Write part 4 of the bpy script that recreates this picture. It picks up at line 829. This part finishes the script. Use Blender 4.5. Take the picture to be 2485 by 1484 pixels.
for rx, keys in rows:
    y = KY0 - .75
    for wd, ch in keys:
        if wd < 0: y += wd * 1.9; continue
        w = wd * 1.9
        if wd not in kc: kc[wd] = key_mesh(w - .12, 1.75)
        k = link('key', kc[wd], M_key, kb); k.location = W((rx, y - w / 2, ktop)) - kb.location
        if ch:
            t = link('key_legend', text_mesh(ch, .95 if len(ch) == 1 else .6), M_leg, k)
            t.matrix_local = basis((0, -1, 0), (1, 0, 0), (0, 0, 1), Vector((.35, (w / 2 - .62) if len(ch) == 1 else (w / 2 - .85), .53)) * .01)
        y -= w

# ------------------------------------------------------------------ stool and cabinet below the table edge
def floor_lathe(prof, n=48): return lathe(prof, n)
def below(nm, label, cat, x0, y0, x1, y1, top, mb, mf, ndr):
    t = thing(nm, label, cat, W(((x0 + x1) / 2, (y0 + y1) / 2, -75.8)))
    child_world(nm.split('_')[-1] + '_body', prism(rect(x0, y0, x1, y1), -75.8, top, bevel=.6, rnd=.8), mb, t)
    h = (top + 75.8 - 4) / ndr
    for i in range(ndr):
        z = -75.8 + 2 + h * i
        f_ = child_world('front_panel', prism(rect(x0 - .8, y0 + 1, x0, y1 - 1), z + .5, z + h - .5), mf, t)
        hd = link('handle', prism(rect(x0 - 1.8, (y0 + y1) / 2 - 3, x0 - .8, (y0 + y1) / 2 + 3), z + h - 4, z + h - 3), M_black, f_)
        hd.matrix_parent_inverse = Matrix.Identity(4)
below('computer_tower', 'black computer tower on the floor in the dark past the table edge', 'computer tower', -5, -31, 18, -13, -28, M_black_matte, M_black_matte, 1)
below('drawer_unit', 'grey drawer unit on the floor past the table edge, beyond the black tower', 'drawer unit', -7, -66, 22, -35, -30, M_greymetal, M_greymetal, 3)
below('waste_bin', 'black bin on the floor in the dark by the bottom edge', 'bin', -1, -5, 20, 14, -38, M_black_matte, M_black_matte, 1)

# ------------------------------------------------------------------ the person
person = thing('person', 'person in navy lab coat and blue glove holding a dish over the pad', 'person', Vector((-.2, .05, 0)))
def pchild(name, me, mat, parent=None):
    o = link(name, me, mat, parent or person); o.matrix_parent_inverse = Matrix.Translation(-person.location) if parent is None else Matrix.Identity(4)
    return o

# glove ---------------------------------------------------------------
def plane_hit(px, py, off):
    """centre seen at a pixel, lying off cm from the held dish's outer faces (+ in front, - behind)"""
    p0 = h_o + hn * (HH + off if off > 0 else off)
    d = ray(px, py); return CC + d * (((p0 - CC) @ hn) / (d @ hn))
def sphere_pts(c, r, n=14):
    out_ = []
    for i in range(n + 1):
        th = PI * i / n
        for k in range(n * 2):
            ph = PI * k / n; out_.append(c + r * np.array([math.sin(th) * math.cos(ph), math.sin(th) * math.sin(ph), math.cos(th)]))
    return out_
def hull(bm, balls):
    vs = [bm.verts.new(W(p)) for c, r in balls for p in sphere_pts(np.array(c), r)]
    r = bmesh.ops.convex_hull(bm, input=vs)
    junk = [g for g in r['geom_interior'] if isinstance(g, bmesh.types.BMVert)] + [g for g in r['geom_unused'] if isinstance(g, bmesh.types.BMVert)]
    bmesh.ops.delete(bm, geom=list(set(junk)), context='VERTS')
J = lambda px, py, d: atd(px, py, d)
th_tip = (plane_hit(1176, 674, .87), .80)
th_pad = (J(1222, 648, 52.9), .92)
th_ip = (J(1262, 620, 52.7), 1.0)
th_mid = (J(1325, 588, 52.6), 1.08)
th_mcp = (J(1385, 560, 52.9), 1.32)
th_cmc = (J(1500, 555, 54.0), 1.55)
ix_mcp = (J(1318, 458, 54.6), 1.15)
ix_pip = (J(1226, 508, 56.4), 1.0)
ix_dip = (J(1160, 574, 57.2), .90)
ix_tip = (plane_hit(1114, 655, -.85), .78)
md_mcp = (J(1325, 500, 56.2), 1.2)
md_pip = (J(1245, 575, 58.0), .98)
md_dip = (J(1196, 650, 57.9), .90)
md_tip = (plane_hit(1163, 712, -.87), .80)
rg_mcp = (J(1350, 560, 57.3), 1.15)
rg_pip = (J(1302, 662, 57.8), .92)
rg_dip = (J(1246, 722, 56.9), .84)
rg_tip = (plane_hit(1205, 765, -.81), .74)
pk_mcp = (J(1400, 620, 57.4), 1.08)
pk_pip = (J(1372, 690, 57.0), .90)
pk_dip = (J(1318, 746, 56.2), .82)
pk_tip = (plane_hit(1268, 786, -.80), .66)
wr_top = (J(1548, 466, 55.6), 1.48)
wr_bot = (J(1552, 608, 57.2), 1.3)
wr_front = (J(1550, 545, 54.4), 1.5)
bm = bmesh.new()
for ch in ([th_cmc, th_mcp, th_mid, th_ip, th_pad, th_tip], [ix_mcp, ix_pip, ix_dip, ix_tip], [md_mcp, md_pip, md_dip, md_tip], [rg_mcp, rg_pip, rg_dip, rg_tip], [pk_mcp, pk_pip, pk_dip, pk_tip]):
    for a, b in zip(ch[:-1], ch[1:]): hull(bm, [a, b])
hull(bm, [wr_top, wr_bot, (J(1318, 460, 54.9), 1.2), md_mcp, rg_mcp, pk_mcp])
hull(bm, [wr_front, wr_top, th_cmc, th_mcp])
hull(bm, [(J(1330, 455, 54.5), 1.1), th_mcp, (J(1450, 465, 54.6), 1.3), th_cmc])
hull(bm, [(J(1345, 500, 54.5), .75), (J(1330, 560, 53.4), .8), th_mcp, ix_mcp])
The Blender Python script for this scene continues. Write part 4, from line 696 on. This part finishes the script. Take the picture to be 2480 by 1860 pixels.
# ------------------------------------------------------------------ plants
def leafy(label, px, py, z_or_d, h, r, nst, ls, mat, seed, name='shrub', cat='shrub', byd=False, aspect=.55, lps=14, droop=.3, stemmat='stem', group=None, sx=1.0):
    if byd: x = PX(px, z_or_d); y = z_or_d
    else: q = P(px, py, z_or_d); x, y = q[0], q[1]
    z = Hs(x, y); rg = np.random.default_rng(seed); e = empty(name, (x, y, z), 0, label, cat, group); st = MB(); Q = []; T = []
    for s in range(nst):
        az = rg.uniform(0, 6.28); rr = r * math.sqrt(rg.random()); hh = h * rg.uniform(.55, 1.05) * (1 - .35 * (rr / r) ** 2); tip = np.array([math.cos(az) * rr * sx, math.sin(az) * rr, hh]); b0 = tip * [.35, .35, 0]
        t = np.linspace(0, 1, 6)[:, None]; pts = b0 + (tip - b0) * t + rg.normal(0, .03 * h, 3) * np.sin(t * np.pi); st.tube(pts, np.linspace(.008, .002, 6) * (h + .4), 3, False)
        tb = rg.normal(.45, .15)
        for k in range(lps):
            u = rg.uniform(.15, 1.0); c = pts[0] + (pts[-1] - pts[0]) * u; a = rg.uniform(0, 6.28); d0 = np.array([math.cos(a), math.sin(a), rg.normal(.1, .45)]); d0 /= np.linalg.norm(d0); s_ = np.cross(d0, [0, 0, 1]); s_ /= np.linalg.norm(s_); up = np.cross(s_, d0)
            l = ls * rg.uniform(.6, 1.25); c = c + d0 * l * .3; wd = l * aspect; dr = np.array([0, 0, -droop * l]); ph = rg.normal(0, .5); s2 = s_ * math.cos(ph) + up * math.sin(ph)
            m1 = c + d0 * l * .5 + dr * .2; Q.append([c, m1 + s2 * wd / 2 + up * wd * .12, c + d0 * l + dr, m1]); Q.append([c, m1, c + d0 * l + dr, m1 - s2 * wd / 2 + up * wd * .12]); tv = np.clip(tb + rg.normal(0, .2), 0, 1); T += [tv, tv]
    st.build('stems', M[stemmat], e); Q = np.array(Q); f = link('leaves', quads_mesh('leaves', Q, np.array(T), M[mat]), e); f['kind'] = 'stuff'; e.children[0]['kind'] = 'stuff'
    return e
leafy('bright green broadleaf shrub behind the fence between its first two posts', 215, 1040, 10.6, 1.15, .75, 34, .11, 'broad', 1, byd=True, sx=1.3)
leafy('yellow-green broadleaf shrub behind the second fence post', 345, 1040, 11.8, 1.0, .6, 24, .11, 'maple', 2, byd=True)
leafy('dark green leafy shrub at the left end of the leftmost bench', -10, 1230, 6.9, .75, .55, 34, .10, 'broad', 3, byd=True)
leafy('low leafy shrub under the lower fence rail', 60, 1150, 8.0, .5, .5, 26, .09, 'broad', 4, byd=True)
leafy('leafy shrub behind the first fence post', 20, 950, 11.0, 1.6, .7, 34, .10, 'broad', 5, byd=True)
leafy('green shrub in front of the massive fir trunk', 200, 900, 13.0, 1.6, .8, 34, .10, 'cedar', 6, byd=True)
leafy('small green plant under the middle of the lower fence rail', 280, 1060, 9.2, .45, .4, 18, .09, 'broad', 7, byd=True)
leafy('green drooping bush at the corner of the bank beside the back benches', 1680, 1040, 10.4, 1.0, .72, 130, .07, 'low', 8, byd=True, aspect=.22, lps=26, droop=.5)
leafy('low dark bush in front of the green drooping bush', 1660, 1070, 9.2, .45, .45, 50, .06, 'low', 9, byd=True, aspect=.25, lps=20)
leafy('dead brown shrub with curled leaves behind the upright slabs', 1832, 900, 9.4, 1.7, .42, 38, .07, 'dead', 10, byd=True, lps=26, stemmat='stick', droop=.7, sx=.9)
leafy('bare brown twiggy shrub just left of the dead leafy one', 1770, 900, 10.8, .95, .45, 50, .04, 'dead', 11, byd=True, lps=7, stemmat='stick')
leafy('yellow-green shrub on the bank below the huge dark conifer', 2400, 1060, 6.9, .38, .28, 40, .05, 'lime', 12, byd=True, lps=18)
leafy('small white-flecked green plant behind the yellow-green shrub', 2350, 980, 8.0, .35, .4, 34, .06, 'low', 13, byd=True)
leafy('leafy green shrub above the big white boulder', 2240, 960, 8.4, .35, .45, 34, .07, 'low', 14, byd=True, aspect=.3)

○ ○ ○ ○

Work to do: Above are the entries; repeat their lines exactly, from the first through the one that contains "below('waste_bin', 'black bin".

Written response:
Write part 4 of the bpy script that recreates this picture. It picks up at line 829. This part finishes the script. Use Blender 4.5. Take the picture to be 2485 by 1484 pixels.
for rx, keys in rows:
    y = KY0 - .75
    for wd, ch in keys:
        if wd < 0: y += wd * 1.9; continue
        w = wd * 1.9
        if wd not in kc: kc[wd] = key_mesh(w - .12, 1.75)
        k = link('key', kc[wd], M_key, kb); k.location = W((rx, y - w / 2, ktop)) - kb.location
        if ch:
            t = link('key_legend', text_mesh(ch, .95 if len(ch) == 1 else .6), M_leg, k)
            t.matrix_local = basis((0, -1, 0), (1, 0, 0), (0, 0, 1), Vector((.35, (w / 2 - .62) if len(ch) == 1 else (w / 2 - .85), .53)) * .01)
        y -= w

# ------------------------------------------------------------------ stool and cabinet below the table edge
def floor_lathe(prof, n=48): return lathe(prof, n)
def below(nm, label, cat, x0, y0, x1, y1, top, mb, mf, ndr):
    t = thing(nm, label, cat, W(((x0 + x1) / 2, (y0 + y1) / 2, -75.8)))
    child_world(nm.split('_')[-1] + '_body', prism(rect(x0, y0, x1, y1), -75.8, top, bevel=.6, rnd=.8), mb, t)
    h = (top + 75.8 - 4) / ndr
    for i in range(ndr):
        z = -75.8 + 2 + h * i
        f_ = child_world('front_panel', prism(rect(x0 - .8, y0 + 1, x0, y1 - 1), z + .5, z + h - .5), mf, t)
        hd = link('handle', prism(rect(x0 - 1.8, (y0 + y1) / 2 - 3, x0 - .8, (y0 + y1) / 2 + 3), z + h - 4, z + h - 3), M_black, f_)
        hd.matrix_parent_inverse = Matrix.Identity(4)
below('computer_tower', 'black computer tower on the floor in the dark past the table edge', 'computer tower', -5, -31, 18, -13, -28, M_black_matte, M_black_matte, 1)
below('drawer_unit', 'grey drawer unit on the floor past the table edge, beyond the black tower', 'drawer unit', -7, -66, 22, -35, -30, M_greymetal, M_greymetal, 3)
below('waste_bin', 'black bin on the floor in the dark by the bottom edge', 'bin', -1, -5, 20, 14, -38, M_black_matte, M_black_matte, 1)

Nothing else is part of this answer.